**GIVEN TASK**
Pick out each line below containing "Python".

**MATERIALS PROVIDED**
● ● ●

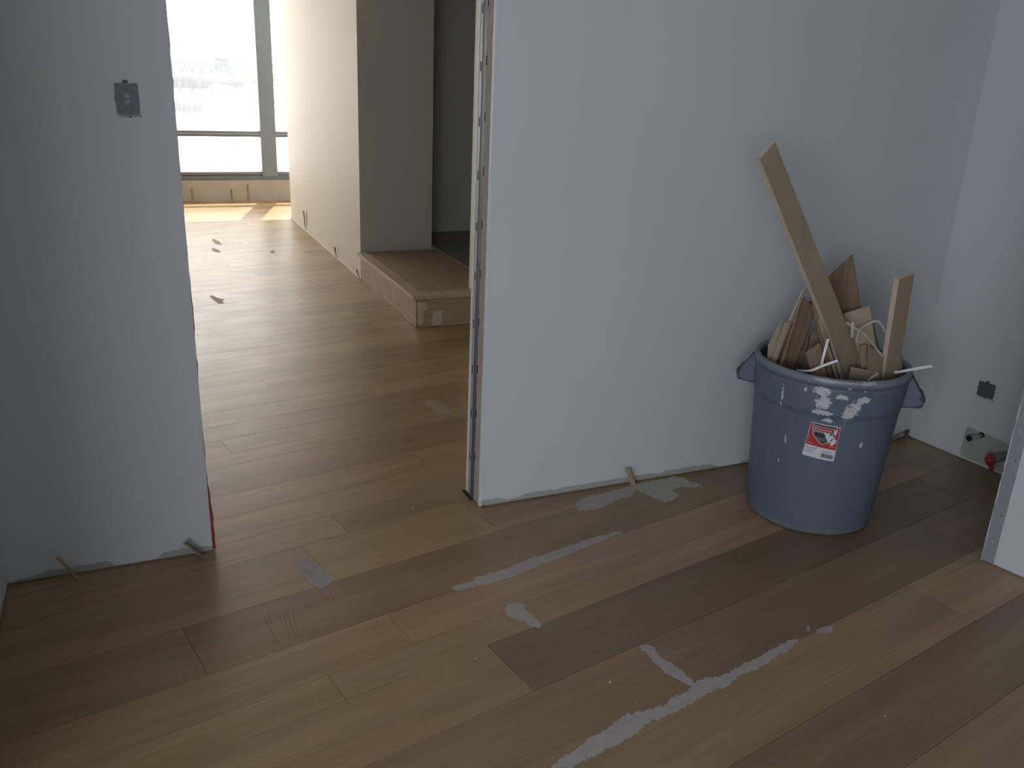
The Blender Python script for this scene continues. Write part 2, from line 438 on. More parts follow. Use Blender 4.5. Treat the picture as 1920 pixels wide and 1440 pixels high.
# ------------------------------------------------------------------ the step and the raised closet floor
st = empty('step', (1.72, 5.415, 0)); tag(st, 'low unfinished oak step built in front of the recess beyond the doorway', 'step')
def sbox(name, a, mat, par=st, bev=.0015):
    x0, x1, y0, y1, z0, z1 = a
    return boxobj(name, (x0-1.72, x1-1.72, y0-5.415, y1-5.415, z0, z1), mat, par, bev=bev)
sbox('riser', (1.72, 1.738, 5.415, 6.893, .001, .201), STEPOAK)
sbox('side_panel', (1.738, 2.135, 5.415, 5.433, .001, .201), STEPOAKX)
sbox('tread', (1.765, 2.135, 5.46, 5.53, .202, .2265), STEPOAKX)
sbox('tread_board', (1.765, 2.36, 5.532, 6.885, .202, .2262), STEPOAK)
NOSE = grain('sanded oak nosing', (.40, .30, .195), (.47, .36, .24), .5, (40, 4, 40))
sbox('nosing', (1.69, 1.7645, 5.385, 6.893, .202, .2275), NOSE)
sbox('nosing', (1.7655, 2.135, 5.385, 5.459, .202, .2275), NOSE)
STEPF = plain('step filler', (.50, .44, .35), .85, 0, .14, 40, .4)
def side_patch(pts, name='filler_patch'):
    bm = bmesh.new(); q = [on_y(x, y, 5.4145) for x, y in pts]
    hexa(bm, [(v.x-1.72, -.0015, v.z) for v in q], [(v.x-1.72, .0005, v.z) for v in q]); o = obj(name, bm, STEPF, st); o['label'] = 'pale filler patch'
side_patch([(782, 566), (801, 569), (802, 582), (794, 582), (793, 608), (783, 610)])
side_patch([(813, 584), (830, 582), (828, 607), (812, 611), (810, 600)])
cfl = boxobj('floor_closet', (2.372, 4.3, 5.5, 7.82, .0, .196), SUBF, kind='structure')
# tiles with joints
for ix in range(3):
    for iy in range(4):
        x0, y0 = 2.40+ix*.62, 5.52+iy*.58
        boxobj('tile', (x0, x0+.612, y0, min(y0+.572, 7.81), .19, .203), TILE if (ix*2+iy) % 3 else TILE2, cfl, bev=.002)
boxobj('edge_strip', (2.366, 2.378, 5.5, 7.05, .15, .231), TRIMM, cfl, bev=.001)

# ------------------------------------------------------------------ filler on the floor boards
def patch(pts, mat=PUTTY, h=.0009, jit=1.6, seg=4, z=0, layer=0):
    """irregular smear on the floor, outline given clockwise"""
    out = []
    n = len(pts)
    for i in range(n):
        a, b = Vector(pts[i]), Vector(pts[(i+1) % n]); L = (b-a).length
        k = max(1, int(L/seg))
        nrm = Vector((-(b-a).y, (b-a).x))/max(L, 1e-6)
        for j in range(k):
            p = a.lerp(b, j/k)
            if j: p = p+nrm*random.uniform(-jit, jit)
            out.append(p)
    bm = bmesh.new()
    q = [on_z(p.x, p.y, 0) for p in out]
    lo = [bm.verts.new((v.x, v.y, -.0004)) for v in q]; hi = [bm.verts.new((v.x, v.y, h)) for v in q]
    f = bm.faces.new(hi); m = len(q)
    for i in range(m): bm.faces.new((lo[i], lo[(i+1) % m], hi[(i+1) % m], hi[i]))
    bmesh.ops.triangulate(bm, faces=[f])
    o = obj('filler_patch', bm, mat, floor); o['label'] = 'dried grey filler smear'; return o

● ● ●

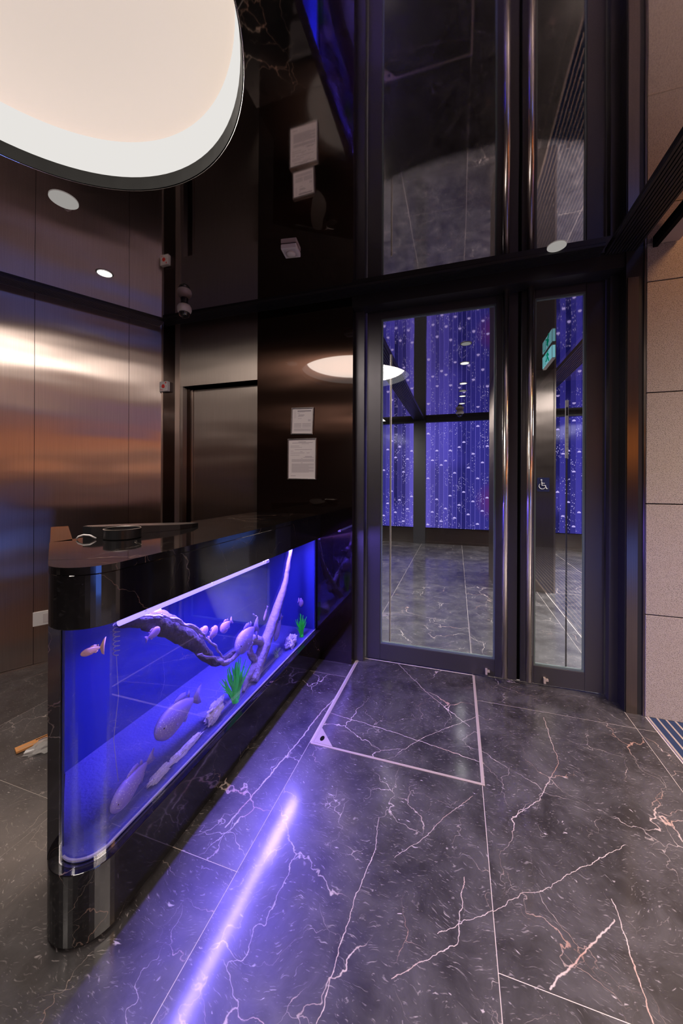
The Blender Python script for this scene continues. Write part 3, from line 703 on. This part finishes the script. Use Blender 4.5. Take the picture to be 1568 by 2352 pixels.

● ● ●

**SOLUTION BELOW**
The Blender Python script for this scene continues. Write part 2, from line 438 on. More parts follow. Use Blender 4.5. Treat the picture as 1920 pixels wide and 1440 pixels high.
The Blender Python script for this scene continues. Write part 3, from line 703 on. This part finishes the script. Use Blender 4.5. Take the picture to be 1568 by 2352 pixels.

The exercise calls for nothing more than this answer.